— Start —

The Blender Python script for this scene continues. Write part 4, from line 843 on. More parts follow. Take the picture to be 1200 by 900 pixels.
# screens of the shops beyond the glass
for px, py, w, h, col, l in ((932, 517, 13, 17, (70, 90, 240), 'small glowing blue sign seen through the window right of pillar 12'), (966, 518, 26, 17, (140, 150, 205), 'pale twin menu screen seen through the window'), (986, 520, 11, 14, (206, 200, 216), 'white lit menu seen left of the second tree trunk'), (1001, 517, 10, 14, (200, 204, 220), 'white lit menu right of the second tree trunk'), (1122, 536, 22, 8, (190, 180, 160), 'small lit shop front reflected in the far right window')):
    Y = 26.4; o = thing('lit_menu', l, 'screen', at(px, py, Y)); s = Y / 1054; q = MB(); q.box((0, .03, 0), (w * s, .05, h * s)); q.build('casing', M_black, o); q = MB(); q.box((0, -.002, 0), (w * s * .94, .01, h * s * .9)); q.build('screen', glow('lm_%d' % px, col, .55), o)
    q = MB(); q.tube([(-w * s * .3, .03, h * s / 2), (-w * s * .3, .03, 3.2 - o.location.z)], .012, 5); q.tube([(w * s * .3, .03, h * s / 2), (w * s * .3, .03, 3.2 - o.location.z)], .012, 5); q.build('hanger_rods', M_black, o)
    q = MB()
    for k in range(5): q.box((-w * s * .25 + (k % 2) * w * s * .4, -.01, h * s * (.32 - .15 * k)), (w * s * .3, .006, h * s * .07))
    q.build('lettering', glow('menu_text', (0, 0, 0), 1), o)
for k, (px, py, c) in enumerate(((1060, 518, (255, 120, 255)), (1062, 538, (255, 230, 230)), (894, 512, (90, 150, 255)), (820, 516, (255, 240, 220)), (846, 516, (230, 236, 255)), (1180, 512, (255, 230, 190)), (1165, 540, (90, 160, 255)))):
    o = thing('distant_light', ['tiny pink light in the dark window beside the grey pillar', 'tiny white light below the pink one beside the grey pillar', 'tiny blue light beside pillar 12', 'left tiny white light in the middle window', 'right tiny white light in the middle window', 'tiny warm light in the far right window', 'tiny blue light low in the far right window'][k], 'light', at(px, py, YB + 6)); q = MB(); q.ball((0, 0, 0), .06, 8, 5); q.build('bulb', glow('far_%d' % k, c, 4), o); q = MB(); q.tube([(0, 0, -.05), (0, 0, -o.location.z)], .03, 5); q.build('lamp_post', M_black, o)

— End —

> AIM
Your task is to repeat the data exactly; please include every line.

> ANSWER TO THIS TASK
The Blender Python script for this scene continues. Write part 4, from line 843 on. More parts follow. Take the picture to be 1200 by 900 pixels.
# screens of the shops beyond the glass
for px, py, w, h, col, l in ((932, 517, 13, 17, (70, 90, 240), 'small glowing blue sign seen through the window right of pillar 12'), (966, 518, 26, 17, (140, 150, 205), 'pale twin menu screen seen through the window'), (986, 520, 11, 14, (206, 200, 216), 'white lit menu seen left of the second tree trunk'), (1001, 517, 10, 14, (200, 204, 220), 'white lit menu right of the second tree trunk'), (1122, 536, 22, 8, (190, 180, 160), 'small lit shop front reflected in the far right window')):
    Y = 26.4; o = thing('lit_menu', l, 'screen', at(px, py, Y)); s = Y / 1054; q = MB(); q.box((0, .03, 0), (w * s, .05, h * s)); q.build('casing', M_black, o); q = MB(); q.box((0, -.002, 0), (w * s * .94, .01, h * s * .9)); q.build('screen', glow('lm_%d' % px, col, .55), o)
    q = MB(); q.tube([(-w * s * .3, .03, h * s / 2), (-w * s * .3, .03, 3.2 - o.location.z)], .012, 5); q.tube([(w * s * .3, .03, h * s / 2), (w * s * .3, .03, 3.2 - o.location.z)], .012, 5); q.build('hanger_rods', M_black, o)
    q = MB()
    for k in range(5): q.box((-w * s * .25 + (k % 2) * w * s * .4, -.01, h * s * (.32 - .15 * k)), (w * s * .3, .006, h * s * .07))
    q.build('lettering', glow('menu_text', (0, 0, 0), 1), o)
for k, (px, py, c) in enumerate(((1060, 518, (255, 120, 255)), (1062, 538, (255, 230, 230)), (894, 512, (90, 150, 255)), (820, 516, (255, 240, 220)), (846, 516, (230, 236, 255)), (1180, 512, (255, 230, 190)), (1165, 540, (90, 160, 255)))):
    o = thing('distant_light', ['tiny pink light in the dark window beside the grey pillar', 'tiny white light below the pink one beside the grey pillar', 'tiny blue light beside pillar 12', 'left tiny white light in the middle window', 'right tiny white light in the middle window', 'tiny warm light in the far right window', 'tiny blue light low in the far right window'][k], 'light', at(px, py, YB + 6)); q = MB(); q.ball((0, 0, 0), .06, 8, 5); q.build('bulb', glow('far_%d' % k, c, 4), o); q = MB(); q.tube([(0, 0, -.05), (0, 0, -o.location.z)], .03, 5); q.build('lamp_post', M_black, o)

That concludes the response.